◆ **DESCRIPTION OF THE TASK**
Reproduce each line from the first in the data through the line that contains "the basket','plastic strip')" exactly; give nothing else.

◆ **SUPPLIED MATERIAL**
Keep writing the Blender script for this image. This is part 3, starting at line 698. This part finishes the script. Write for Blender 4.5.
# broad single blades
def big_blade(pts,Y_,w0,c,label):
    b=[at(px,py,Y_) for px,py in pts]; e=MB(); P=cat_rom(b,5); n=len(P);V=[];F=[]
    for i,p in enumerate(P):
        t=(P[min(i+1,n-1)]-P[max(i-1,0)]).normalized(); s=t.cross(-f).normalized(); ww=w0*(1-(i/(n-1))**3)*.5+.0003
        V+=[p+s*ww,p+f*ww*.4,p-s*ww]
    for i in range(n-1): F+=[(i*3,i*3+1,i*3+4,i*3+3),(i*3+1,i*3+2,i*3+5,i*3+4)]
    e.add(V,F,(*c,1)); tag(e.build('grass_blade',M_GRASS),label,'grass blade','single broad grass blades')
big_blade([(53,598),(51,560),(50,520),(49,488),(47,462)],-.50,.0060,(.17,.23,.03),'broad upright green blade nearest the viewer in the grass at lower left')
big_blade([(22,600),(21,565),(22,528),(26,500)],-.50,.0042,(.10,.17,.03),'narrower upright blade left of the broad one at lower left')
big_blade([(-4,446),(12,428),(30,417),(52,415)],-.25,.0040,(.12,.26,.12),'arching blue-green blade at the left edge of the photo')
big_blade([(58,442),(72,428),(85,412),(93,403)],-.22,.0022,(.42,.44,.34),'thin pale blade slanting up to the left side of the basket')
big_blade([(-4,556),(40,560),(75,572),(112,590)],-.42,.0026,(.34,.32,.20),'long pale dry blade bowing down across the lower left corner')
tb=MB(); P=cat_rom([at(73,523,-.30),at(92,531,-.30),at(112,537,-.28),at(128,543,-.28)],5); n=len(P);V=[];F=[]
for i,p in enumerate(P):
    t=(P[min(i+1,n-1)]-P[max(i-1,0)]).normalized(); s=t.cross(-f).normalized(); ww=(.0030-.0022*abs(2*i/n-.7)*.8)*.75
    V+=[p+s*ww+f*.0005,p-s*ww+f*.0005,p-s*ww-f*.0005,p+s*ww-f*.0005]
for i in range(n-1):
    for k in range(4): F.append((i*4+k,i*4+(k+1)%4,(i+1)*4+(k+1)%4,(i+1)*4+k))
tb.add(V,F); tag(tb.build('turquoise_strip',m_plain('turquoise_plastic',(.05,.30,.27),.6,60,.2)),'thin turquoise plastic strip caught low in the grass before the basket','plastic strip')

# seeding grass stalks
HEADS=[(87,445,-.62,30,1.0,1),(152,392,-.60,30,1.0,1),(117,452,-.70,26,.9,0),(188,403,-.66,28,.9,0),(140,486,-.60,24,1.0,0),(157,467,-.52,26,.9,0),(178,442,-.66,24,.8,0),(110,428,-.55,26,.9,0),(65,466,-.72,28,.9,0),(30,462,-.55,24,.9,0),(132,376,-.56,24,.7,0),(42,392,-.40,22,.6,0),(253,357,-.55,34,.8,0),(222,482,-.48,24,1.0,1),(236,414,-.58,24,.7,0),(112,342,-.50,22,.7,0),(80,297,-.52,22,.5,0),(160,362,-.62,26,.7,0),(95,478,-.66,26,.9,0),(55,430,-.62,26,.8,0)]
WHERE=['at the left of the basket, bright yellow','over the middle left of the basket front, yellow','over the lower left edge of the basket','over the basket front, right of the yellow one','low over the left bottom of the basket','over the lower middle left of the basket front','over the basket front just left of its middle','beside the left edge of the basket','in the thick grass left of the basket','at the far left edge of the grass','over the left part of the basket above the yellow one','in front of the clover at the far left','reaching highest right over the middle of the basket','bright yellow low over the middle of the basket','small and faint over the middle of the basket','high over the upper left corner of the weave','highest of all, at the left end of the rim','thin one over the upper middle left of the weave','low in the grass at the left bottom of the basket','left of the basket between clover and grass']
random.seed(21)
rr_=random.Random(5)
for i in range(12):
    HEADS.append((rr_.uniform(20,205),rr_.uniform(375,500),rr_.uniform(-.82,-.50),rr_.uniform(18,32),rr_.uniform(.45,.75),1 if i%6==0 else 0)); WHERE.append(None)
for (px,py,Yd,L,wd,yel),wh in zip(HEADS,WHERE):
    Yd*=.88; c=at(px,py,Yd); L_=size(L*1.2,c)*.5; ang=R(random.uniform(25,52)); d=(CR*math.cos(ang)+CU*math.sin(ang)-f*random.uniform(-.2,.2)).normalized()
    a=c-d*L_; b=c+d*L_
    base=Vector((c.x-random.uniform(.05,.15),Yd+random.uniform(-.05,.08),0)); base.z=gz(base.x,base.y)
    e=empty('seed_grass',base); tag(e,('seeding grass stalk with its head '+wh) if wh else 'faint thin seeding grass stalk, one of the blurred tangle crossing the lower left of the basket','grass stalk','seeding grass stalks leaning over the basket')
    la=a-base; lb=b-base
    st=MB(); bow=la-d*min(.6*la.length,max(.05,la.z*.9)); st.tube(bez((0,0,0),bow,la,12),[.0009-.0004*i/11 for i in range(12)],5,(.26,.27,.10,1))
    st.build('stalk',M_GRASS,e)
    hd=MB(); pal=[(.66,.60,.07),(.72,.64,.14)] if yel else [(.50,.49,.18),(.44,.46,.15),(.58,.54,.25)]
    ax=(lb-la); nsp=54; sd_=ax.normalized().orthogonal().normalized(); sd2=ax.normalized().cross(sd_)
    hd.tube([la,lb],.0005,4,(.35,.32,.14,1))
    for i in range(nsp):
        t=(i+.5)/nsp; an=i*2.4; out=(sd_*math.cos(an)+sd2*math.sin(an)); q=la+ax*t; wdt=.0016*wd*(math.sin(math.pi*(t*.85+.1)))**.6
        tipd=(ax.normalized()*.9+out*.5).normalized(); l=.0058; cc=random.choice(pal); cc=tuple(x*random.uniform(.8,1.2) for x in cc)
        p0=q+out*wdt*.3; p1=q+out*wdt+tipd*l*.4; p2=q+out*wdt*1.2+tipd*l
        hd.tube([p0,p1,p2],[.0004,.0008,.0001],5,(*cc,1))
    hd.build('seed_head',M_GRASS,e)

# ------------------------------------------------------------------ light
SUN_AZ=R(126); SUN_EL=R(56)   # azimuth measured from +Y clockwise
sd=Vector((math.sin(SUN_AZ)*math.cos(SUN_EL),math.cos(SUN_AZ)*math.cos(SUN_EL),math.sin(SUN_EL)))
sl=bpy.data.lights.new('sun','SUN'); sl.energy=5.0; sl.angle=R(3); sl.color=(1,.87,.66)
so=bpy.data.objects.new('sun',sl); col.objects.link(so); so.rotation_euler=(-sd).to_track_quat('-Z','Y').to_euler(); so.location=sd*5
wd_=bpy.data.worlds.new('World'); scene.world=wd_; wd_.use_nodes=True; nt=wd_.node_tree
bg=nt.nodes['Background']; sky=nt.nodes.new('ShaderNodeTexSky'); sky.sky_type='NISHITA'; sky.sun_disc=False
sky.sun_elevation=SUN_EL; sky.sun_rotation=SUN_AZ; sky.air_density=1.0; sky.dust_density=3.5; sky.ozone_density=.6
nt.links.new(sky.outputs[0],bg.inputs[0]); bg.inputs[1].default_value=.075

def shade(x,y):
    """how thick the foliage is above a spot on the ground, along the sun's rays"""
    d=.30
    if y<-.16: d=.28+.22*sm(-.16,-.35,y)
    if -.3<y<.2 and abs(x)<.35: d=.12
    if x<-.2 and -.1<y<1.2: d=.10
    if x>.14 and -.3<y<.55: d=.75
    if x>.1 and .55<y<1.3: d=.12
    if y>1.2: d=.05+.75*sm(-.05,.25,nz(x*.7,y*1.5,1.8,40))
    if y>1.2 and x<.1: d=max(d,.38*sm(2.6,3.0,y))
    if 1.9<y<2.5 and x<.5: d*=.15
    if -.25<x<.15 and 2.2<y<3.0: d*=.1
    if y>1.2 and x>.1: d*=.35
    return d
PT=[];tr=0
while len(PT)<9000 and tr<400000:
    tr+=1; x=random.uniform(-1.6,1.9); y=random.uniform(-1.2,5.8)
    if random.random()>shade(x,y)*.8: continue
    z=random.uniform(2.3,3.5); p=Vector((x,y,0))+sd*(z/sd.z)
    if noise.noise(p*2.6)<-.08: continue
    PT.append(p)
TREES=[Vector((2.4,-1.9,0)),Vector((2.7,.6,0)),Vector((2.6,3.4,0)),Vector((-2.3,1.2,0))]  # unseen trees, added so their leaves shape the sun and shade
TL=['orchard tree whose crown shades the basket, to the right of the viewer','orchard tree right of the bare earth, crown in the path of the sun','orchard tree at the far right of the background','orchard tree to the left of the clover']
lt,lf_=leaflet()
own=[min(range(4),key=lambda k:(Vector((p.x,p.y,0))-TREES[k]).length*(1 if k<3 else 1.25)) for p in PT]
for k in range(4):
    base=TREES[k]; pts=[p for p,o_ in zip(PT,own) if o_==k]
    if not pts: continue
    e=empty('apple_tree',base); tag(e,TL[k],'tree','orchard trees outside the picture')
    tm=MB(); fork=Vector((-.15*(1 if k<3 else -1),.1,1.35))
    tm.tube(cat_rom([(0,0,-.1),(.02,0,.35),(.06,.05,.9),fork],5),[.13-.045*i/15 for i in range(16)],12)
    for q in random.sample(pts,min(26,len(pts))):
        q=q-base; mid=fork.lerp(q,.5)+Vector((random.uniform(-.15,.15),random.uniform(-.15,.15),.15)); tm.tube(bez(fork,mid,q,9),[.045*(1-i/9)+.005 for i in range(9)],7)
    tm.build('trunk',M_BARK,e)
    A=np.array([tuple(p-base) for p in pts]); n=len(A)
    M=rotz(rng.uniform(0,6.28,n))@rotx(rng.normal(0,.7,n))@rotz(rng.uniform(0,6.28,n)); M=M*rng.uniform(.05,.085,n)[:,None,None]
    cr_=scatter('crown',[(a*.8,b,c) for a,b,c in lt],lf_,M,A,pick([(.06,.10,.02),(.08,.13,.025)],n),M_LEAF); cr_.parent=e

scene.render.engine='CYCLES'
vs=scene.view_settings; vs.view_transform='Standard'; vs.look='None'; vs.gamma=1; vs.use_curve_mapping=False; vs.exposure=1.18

◆ **SOLUTION**
Keep writing the Blender script for this image. This is part 3, starting at line 698. This part finishes the script. Write for Blender 4.5.
# broad single blades
def big_blade(pts,Y_,w0,c,label):
    b=[at(px,py,Y_) for px,py in pts]; e=MB(); P=cat_rom(b,5); n=len(P);V=[];F=[]
    for i,p in enumerate(P):
        t=(P[min(i+1,n-1)]-P[max(i-1,0)]).normalized(); s=t.cross(-f).normalized(); ww=w0*(1-(i/(n-1))**3)*.5+.0003
        V+=[p+s*ww,p+f*ww*.4,p-s*ww]
    for i in range(n-1): F+=[(i*3,i*3+1,i*3+4,i*3+3),(i*3+1,i*3+2,i*3+5,i*3+4)]
    e.add(V,F,(*c,1)); tag(e.build('grass_blade',M_GRASS),label,'grass blade','single broad grass blades')
big_blade([(53,598),(51,560),(50,520),(49,488),(47,462)],-.50,.0060,(.17,.23,.03),'broad upright green blade nearest the viewer in the grass at lower left')
big_blade([(22,600),(21,565),(22,528),(26,500)],-.50,.0042,(.10,.17,.03),'narrower upright blade left of the broad one at lower left')
big_blade([(-4,446),(12,428),(30,417),(52,415)],-.25,.0040,(.12,.26,.12),'arching blue-green blade at the left edge of the photo')
big_blade([(58,442),(72,428),(85,412),(93,403)],-.22,.0022,(.42,.44,.34),'thin pale blade slanting up to the left side of the basket')
big_blade([(-4,556),(40,560),(75,572),(112,590)],-.42,.0026,(.34,.32,.20),'long pale dry blade bowing down across the lower left corner')
tb=MB(); P=cat_rom([at(73,523,-.30),at(92,531,-.30),at(112,537,-.28),at(128,543,-.28)],5); n=len(P);V=[];F=[]
for i,p in enumerate(P):
    t=(P[min(i+1,n-1)]-P[max(i-1,0)]).normalized(); s=t.cross(-f).normalized(); ww=(.0030-.0022*abs(2*i/n-.7)*.8)*.75
    V+=[p+s*ww+f*.0005,p-s*ww+f*.0005,p-s*ww-f*.0005,p+s*ww-f*.0005]
for i in range(n-1):
    for k in range(4): F.append((i*4+k,i*4+(k+1)%4,(i+1)*4+(k+1)%4,(i+1)*4+k))
tb.add(V,F); tag(tb.build('turquoise_strip',m_plain('turquoise_plastic',(.05,.30,.27),.6,60,.2)),'thin turquoise plastic strip caught low in the grass before the basket','plastic strip')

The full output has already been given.